Jewish Traits Gone Bad

I have long suspected that the Jewish stereotypes invoked by comedians, impolite pundits, and anti-Semites contain some grain of truth. After all, even a powerfully positive middah, or personal trait, can, if mangled or misapplied, devolve into a parody of its essence. And when that happens, a negative stereotype results.

Take, for instance, the obsession with money and possessions about which Jews are regularly impugned or mocked. (Some may recall—it was before my time—the Jewish radio jokester who, accosted in a skit by a mugger demanding “Your money or your life!” pauses a few seconds and then, when the stick-up man repeats his warning, responds: “I’m thinking! I’m thinking!”)

But concern with currency is only mockery-worthy when it has degenerated into stinginess (as in the case of the fictional muggee) or thievery. In its pure form, it is called frugality, and is lauded by the Torah.

“The possessions of the righteous,” the Talmud teaches, “are as dear to them as their bodies.”

That comment is not meant to counsel miserliness; it conveys a deep and quintessentially Jewish thought: Every honestly earned penny has true worth, for it can be turned into something meaningful. We might think of someone who, say, rinses out and re-uses a Styrofoam cup as some sort of miser; and maybe he is. But he might also be a truly righteous man, appreciative of, and reluctant to waste, something still usable. If he’s generous to the needy, we know which one he is.

And so while stinginess may be ugly, frugality is not; indeed, it is a Jewish trait, and should be proudly embraced as one.

Similarly, the stereotype of Jews as cliquish is rooted in our very real and proper sense of peoplehood. When, however, we unwittingly give the impression that we look down upon others similarly created in the image of Hashem, we offer mockers (and haters) ammunition. It is important to not let our special bond with the “family” that is Klal Yisrael send a negative message to others. But internalizing that special bond, in the end, is essential to being a Jew.

Of late, I’ve been thinking about another Jewish stereotype: the worrier. The fellow who frets about whether he turned the oven off or locked the door before he left home, about what might happen if he boards that plane, or what that stomach pain might mean. Of course, all sorts of people worry about small or far-fetched things. But there does seem to be a particular stereotype of Jewish overanxiousness. What middah might it, in a twisted way, reflect?

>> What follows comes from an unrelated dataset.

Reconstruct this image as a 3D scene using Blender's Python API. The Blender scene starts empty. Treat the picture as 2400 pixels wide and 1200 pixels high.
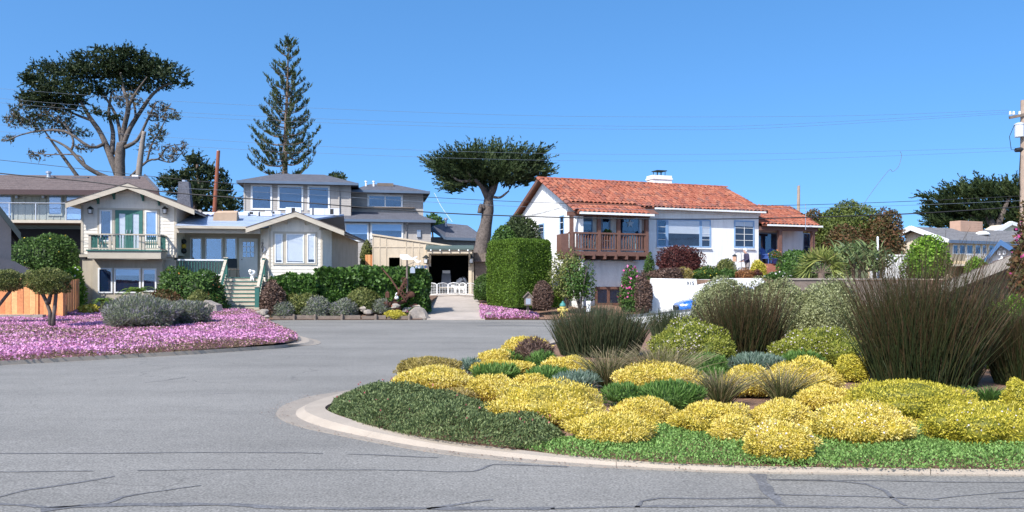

What occurs is that worrying about unlikely things that might go wrong might be the flipside to something very Jewish indeed: Appreciating the myriad things that regularly go right.

We say “Modeh Ani” each morning to acknowledge the all-too-easily-ignored miracle of our waking up. We say “Asher Yatzar” to remind ourselves not to take the functions of our bodies for granted. We say “Modim” during each of our prayers to thank Hashem for His continuous gift of our lives and sustenance.

That all reflects a fundamental Jewish middah, “hakaras hatov”—in the phrase’s most literal, most fundamental, sense: the “recognition of the good” that Hashem bestows on us daily, indeed every hour, every minute, every second.

To be exquisitely sensitive to all the blessings from which we constantly benefit requires us, on some level, to realize all that could go wrong. There are people, after all, who don’t wake up from their night’s sleep; whose bodies do not function normally, whose lives or livelihoods are imperiled. Only a keen recognition of such possibilities can lead us to fully appreciate what so many people mindlessly take for granted.

Could that quintessential Jewish characteristic be what sometime decays into “Jewish worry”? Might anxiety be a warped expression of what, ideally, should be a feeling of joyful gratitude to the Creator for “nisecha sheb’chol yom imonu”—the “miracles that are with us each and every day”?

Perhaps, in other words, the Jewish worrywart, by obsessing over the myriad things that can go wrong, is mangling the Jewish middah of gratitude to the Creator for when things go right.